Another dinner pushed conservative cultural boundaries by copying the Japanese practice of nyotaimori – serving sushi on a naked woman’s body.
The two self-declared nerds, who met at Singapore’s underground Hackerspace club, wanted to add an “element of excitement to a city full of potential, but a bit sleepy and dull”, Kera said.
Similarly interested in rebelling against what she felt was a lack of “personality, history or unique ambiance” in Singapore’s restaurants, Zina Alam, 27, decided to start her own Bangladeshi-style supper club, Khana Commune.
“Singapore is changing every day, politically and culturally,” said the former journalist, whose own change of direction was inspired by a visit to Edinburgh’s supper clubs. “People are a lot more open and adventurous now.”
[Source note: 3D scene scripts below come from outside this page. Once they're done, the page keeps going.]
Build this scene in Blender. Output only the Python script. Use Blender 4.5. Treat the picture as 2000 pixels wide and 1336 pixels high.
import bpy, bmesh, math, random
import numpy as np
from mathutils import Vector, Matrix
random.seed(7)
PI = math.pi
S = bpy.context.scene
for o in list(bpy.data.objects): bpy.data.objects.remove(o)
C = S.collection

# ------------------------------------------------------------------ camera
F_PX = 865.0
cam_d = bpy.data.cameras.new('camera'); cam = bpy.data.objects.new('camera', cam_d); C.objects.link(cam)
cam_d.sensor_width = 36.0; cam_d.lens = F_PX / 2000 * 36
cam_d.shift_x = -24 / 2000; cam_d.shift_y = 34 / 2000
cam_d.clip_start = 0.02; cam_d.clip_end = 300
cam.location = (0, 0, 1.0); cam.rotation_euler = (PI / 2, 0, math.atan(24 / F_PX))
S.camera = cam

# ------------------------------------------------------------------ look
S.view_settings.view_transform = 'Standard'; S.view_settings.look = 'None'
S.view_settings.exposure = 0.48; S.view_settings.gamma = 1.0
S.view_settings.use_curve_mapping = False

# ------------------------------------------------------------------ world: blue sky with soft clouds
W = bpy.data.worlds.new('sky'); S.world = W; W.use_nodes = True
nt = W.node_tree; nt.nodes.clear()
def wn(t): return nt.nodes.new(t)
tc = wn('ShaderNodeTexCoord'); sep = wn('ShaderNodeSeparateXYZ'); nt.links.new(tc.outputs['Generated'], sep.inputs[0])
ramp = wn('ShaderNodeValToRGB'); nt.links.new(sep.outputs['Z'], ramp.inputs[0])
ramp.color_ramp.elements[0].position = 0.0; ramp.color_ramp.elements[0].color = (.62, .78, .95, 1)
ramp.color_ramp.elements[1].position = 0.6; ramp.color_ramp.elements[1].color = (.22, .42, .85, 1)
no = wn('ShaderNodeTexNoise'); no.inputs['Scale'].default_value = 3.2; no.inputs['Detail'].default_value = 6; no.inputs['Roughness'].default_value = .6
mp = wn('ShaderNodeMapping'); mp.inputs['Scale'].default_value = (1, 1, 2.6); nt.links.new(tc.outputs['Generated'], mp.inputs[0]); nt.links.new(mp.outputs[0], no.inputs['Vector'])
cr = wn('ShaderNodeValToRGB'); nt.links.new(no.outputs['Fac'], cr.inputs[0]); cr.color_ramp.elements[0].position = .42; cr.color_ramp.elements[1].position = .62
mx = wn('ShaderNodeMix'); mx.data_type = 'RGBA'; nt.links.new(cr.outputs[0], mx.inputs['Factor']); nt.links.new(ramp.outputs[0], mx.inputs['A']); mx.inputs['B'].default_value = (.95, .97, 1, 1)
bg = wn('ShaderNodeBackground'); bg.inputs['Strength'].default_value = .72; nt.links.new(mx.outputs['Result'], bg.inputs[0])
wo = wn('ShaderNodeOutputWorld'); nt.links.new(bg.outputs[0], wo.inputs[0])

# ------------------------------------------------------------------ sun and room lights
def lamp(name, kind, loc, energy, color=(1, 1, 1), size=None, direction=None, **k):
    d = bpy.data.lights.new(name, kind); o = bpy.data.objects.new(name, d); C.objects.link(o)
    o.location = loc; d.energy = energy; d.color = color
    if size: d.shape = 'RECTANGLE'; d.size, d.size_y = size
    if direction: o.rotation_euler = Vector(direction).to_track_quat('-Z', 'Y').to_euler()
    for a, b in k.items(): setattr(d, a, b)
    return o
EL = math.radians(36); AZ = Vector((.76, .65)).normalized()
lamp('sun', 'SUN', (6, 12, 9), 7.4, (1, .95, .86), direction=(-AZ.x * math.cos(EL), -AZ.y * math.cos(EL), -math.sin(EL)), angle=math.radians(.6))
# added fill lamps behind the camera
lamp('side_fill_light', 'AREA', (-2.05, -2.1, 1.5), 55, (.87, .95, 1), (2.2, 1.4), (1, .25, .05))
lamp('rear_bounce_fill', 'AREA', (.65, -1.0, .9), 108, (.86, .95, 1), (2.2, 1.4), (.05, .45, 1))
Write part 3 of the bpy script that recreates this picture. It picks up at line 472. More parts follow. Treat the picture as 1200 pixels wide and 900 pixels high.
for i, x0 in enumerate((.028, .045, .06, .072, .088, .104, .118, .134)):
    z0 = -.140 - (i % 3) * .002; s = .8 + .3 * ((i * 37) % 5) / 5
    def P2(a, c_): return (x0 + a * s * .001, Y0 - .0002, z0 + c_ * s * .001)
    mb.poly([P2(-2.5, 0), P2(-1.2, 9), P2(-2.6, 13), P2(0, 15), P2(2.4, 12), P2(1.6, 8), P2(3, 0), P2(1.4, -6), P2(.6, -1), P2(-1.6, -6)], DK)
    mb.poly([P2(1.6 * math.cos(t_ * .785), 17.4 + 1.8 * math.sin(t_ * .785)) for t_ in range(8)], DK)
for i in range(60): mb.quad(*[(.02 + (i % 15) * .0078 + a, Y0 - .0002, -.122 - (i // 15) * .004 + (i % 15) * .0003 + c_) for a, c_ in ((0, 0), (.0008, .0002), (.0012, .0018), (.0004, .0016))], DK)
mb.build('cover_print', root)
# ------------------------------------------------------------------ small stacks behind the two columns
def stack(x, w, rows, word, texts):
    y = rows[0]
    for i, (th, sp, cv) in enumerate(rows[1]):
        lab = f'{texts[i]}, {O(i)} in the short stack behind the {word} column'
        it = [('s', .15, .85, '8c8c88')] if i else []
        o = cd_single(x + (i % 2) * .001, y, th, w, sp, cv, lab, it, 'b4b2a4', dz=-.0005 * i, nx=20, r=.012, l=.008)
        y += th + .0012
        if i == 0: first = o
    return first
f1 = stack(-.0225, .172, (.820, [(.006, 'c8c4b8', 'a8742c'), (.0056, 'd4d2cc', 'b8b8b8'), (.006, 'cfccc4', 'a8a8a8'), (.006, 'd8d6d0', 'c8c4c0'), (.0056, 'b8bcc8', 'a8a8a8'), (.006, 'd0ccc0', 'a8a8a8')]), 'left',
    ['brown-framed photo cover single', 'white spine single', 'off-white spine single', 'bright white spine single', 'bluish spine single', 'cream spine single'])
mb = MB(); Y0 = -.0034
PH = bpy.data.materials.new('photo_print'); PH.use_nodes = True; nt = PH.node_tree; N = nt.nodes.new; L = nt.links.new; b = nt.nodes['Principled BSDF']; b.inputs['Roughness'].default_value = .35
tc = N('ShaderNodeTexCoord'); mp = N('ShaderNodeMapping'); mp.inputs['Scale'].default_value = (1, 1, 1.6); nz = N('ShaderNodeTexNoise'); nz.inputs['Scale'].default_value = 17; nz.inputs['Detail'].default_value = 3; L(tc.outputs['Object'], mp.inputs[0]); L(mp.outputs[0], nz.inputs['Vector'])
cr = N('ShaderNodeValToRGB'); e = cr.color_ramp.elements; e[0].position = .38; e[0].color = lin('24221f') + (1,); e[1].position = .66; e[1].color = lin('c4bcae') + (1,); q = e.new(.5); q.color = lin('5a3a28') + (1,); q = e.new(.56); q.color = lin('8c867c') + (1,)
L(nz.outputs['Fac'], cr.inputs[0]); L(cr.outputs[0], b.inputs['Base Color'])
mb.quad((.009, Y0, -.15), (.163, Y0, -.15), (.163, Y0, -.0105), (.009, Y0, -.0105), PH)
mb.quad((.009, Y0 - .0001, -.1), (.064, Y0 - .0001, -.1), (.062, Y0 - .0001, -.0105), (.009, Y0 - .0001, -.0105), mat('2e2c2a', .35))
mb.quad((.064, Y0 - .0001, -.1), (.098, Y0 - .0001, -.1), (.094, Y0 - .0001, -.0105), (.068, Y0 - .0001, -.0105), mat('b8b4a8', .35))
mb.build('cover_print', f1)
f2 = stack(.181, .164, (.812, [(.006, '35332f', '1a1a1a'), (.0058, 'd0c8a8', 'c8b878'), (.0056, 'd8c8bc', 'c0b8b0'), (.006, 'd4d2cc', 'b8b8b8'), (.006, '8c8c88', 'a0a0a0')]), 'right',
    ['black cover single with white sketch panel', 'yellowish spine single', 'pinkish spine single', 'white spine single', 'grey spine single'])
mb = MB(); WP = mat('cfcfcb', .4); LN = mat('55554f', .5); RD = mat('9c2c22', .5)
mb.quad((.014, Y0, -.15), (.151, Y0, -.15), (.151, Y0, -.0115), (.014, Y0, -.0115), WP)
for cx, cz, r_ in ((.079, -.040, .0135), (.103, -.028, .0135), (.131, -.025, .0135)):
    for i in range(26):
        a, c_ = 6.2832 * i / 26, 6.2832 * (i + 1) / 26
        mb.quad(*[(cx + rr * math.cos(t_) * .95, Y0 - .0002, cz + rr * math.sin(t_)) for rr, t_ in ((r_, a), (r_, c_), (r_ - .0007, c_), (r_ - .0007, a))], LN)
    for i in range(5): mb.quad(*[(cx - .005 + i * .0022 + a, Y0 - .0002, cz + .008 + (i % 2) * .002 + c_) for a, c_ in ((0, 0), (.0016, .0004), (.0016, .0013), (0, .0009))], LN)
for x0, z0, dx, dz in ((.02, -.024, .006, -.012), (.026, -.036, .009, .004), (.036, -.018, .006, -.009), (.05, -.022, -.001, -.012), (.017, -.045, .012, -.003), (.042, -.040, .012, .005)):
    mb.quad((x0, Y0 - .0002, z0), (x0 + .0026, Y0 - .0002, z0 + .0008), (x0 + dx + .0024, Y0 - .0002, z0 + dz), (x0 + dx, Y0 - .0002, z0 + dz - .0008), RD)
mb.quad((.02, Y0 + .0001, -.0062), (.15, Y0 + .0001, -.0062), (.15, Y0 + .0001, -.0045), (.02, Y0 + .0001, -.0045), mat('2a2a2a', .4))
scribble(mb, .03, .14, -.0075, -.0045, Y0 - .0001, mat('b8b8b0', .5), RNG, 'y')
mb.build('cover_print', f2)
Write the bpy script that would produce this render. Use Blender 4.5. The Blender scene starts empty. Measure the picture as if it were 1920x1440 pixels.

Even larger establishments are catching on. At Kilo, a new Japanese-Italian fusion venture in a converted waterfront warehouse, diners are encouraged to step away from the table and into the kitchen where, from August, they will be able to act as “guest chef” for the evening. The aim is to prepare a meal of up to five courses that diners will “love, hate, scrutinise – and everything else in between”, said Kilo’s 32-year-old co-founder, Sharon Lee.
Ideas are also emerging beyond the dinner plate. At Blink-BL-NK, an evening out, once a month, where people exchange ideas, participants share their expertise on subjects in forums, along the lines of the increasingly popular TED conferences. Recent talks focused on pilgrimages, psychosis and sex – the latter two traditionally taboo subjects in a “rational, efficiency orientated society”, according to one regular attendee, Stella Lee, 28. “You wouldn’t see this anywhere else in Singapore,” she said.
Isaac Souweine, 32, the co-founder of Blink-BL-NK, said: “”This city is growing up. A hundred years ago, this place was a swamp. The economic development here happened really fast. Now the cultural development is following.”
While some grumble that Singapore’s music and arts scene is still far from robust, at the Crazy Elephant, a popular live music bar on the busy Clarke Quay waterfront, novice musicians are invited to perform on stage in a weekly DIY music night. Drums, keyboards, guitars and microphones are all provided. “It’s a great way to get the crowd involved,” said the venue’s manager, Anita Lydia. “Most people think Sundays are quiet, but budding artists too afraid to play in a bigger arena, or even well-known bands like Deep Purple, have all come to jam.”
The beauty of living in a “cultural desert”, some say, is that it provides an empty space upon which a promising new future, like Singapore’s, can be built. “We are definitely at the cusp of finding a real national identity,” Alam said.